→ **THE PROBLEM**
Retype each line of the material exactly, please, skipping any picture in it.
•••
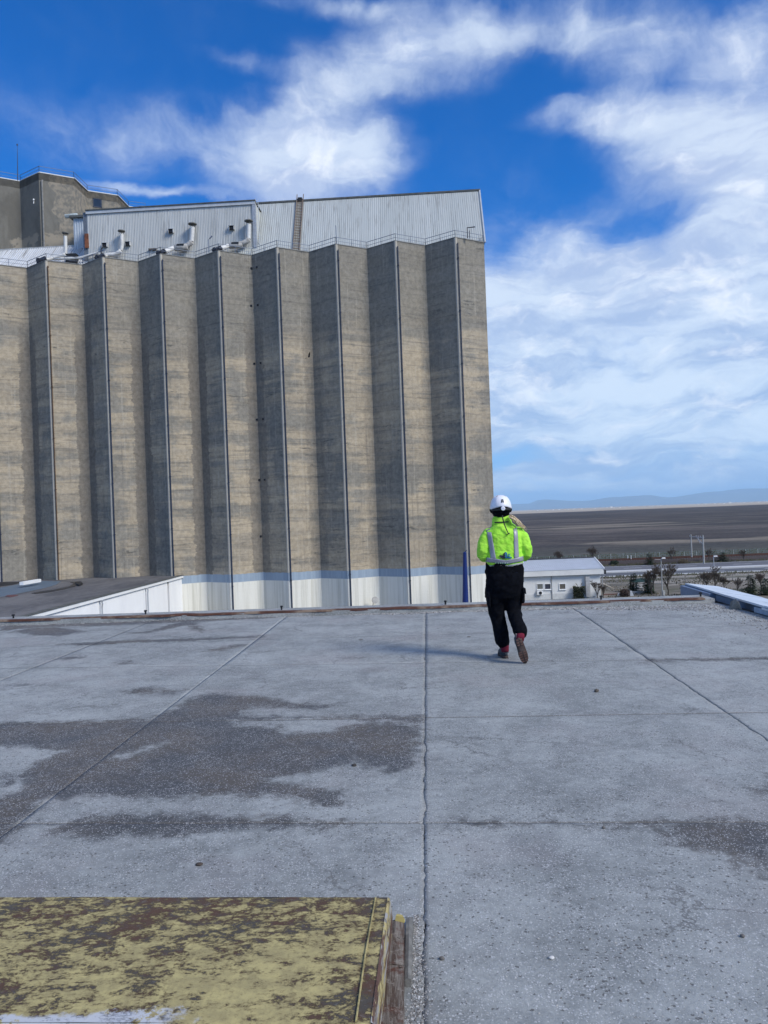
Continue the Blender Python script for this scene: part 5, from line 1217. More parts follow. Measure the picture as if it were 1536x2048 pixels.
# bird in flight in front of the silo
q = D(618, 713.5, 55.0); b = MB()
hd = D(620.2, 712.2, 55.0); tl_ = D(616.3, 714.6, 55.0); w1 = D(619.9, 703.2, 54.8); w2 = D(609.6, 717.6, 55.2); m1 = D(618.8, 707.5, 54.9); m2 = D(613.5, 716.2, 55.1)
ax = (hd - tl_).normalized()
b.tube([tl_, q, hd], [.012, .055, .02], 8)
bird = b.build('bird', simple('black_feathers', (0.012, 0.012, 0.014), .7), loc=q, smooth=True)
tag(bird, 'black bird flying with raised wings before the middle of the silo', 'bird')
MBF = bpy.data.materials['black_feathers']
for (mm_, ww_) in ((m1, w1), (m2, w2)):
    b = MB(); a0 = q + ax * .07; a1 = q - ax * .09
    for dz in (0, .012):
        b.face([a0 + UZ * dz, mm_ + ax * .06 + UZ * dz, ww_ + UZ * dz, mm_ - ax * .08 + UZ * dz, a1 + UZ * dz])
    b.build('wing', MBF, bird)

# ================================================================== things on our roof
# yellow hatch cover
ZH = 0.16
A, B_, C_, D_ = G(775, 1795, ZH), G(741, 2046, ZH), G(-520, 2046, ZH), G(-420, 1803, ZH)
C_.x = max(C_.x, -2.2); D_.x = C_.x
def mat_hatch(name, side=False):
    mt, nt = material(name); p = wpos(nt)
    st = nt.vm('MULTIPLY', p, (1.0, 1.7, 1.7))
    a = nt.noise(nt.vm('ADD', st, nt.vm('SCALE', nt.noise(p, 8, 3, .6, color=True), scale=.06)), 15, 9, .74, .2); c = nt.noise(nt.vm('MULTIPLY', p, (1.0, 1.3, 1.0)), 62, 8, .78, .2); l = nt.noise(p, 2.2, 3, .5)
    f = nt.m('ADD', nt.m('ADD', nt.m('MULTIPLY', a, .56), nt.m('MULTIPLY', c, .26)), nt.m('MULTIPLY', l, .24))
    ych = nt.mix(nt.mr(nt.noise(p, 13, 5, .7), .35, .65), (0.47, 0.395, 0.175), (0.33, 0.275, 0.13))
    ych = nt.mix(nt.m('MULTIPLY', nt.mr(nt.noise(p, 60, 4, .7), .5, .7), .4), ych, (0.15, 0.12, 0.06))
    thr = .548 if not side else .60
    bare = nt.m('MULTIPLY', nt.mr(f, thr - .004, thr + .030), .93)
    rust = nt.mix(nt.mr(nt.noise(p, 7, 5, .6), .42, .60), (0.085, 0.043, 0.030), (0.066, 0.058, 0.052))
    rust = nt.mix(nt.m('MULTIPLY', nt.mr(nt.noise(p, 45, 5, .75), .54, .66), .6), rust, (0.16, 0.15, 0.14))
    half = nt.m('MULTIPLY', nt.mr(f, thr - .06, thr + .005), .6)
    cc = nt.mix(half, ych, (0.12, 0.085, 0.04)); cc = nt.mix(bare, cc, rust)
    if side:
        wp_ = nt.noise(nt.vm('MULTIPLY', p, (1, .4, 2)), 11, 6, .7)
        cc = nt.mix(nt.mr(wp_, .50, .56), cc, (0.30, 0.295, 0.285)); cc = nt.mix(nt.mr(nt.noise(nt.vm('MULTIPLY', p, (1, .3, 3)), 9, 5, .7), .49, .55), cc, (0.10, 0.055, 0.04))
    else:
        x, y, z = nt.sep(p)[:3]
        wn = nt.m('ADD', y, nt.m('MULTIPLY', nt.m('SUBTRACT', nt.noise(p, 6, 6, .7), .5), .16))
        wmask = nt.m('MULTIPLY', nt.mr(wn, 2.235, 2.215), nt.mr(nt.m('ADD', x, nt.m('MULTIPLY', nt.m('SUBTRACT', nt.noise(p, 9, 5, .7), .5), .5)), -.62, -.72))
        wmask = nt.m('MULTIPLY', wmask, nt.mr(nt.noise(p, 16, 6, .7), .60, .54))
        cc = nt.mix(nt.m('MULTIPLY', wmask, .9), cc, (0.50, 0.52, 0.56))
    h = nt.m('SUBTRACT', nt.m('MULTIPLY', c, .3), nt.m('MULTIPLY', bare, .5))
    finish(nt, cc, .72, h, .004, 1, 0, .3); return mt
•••
→ **FINISHED TASK**
Continue the Blender Python script for this scene: part 5, from line 1217. More parts follow. Measure the picture as if it were 1536x2048 pixels.
# bird in flight in front of the silo
q = D(618, 713.5, 55.0); b = MB()
hd = D(620.2, 712.2, 55.0); tl_ = D(616.3, 714.6, 55.0); w1 = D(619.9, 703.2, 54.8); w2 = D(609.6, 717.6, 55.2); m1 = D(618.8, 707.5, 54.9); m2 = D(613.5, 716.2, 55.1)
ax = (hd - tl_).normalized()
b.tube([tl_, q, hd], [.012, .055, .02], 8)
bird = b.build('bird', simple('black_feathers', (0.012, 0.012, 0.014), .7), loc=q, smooth=True)
tag(bird, 'black bird flying with raised wings before the middle of the silo', 'bird')
MBF = bpy.data.materials['black_feathers']
for (mm_, ww_) in ((m1, w1), (m2, w2)):
    b = MB(); a0 = q + ax * .07; a1 = q - ax * .09
    for dz in (0, .012):
        b.face([a0 + UZ * dz, mm_ + ax * .06 + UZ * dz, ww_ + UZ * dz, mm_ - ax * .08 + UZ * dz, a1 + UZ * dz])
    b.build('wing', MBF, bird)

# ================================================================== things on our roof
# yellow hatch cover
ZH = 0.16
A, B_, C_, D_ = G(775, 1795, ZH), G(741, 2046, ZH), G(-520, 2046, ZH), G(-420, 1803, ZH)
C_.x = max(C_.x, -2.2); D_.x = C_.x
def mat_hatch(name, side=False):
    mt, nt = material(name); p = wpos(nt)
    st = nt.vm('MULTIPLY', p, (1.0, 1.7, 1.7))
    a = nt.noise(nt.vm('ADD', st, nt.vm('SCALE', nt.noise(p, 8, 3, .6, color=True), scale=.06)), 15, 9, .74, .2); c = nt.noise(nt.vm('MULTIPLY', p, (1.0, 1.3, 1.0)), 62, 8, .78, .2); l = nt.noise(p, 2.2, 3, .5)
    f = nt.m('ADD', nt.m('ADD', nt.m('MULTIPLY', a, .56), nt.m('MULTIPLY', c, .26)), nt.m('MULTIPLY', l, .24))
    ych = nt.mix(nt.mr(nt.noise(p, 13, 5, .7), .35, .65), (0.47, 0.395, 0.175), (0.33, 0.275, 0.13))
    ych = nt.mix(nt.m('MULTIPLY', nt.mr(nt.noise(p, 60, 4, .7), .5, .7), .4), ych, (0.15, 0.12, 0.06))
    thr = .548 if not side else .60
    bare = nt.m('MULTIPLY', nt.mr(f, thr - .004, thr + .030), .93)
    rust = nt.mix(nt.mr(nt.noise(p, 7, 5, .6), .42, .60), (0.085, 0.043, 0.030), (0.066, 0.058, 0.052))
    rust = nt.mix(nt.m('MULTIPLY', nt.mr(nt.noise(p, 45, 5, .75), .54, .66), .6), rust, (0.16, 0.15, 0.14))
    half = nt.m('MULTIPLY', nt.mr(f, thr - .06, thr + .005), .6)
    cc = nt.mix(half, ych, (0.12, 0.085, 0.04)); cc = nt.mix(bare, cc, rust)
    if side:
        wp_ = nt.noise(nt.vm('MULTIPLY', p, (1, .4, 2)), 11, 6, .7)
        cc = nt.mix(nt.mr(wp_, .50, .56), cc, (0.30, 0.295, 0.285)); cc = nt.mix(nt.mr(nt.noise(nt.vm('MULTIPLY', p, (1, .3, 3)), 9, 5, .7), .49, .55), cc, (0.10, 0.055, 0.04))
    else:
        x, y, z = nt.sep(p)[:3]
        wn = nt.m('ADD', y, nt.m('MULTIPLY', nt.m('SUBTRACT', nt.noise(p, 6, 6, .7), .5), .16))
        wmask = nt.m('MULTIPLY', nt.mr(wn, 2.235, 2.215), nt.mr(nt.m('ADD', x, nt.m('MULTIPLY', nt.m('SUBTRACT', nt.noise(p, 9, 5, .7), .5), .5)), -.62, -.72))
        wmask = nt.m('MULTIPLY', wmask, nt.mr(nt.noise(p, 16, 6, .7), .60, .54))
        cc = nt.mix(nt.m('MULTIPLY', wmask, .9), cc, (0.50, 0.52, 0.56))
    h = nt.m('SUBTRACT', nt.m('MULTIPLY', c, .3), nt.m('MULTIPLY', bare, .5))
    finish(nt, cc, .72, h, .004, 1, 0, .3); return mt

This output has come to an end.